Sword and bored

The Warden is my favourite class in Lord of the Rings Online. I've almost always leaned to melee classes in fantasy MMOs for a number of reasons. I find toe to toe combat more involving than ranged casting and kiting, and for me the classic fantasy heroic archetype is defined by a sword, not a staff.

It also doesn't hurt that tanky sword and shield classes are also a lot more forgiving when a habitual soloist like myself takes on content intended for groups. What I lose in kill speed I usually make up for in survivability.

If there's a downside it's that too much survivability can get a bit boring, and 20 hours into LOTRO it's the issue I had with WoW all over again – almost nothing can kill me.

Is the Warden one of these overpowered cash shop classes we hear so much about in the MMOsphere? Maybe.

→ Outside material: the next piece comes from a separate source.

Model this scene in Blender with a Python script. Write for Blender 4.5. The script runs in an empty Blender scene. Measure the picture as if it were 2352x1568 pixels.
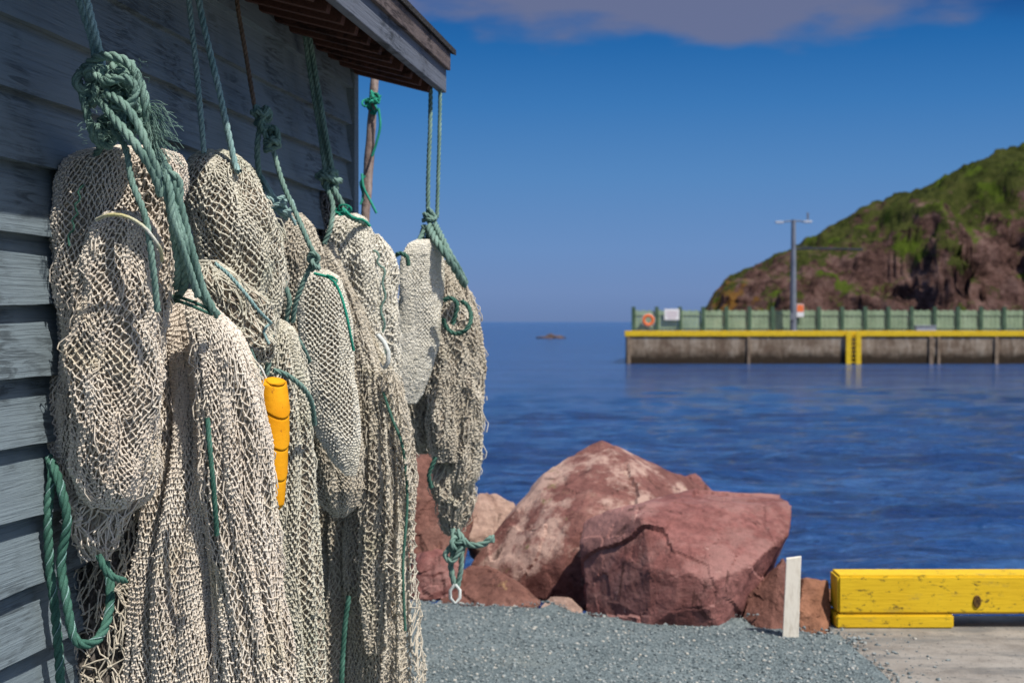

They certainly bring a nice range of versatility that maybe some of the other classes lack, but I'd like to think that if Wardens were OP when they were new then they'd have been balanced out in the decade or so since the release of Mines of Moria.

I've bypassed most of the early quest hubs in the Lone Lands, following the epic story to Ost Guruth as soon as I could. Fighting enemies 4 or 5 levels higher than me isn't notably harder, and the level difference shows mostly in that it takes slightly longer to kill individual mobs, but not so long that it feels like a slog.

So if I am feeling a touch of that WoW ennui it is at least not so pronounced. I put that down to the realisation that I enjoy the experience of being in Middle-Earth more than I enjoy Azeroth, and since I'm more focused on being in the world itself I'm less inclined to dwell on the game as a game.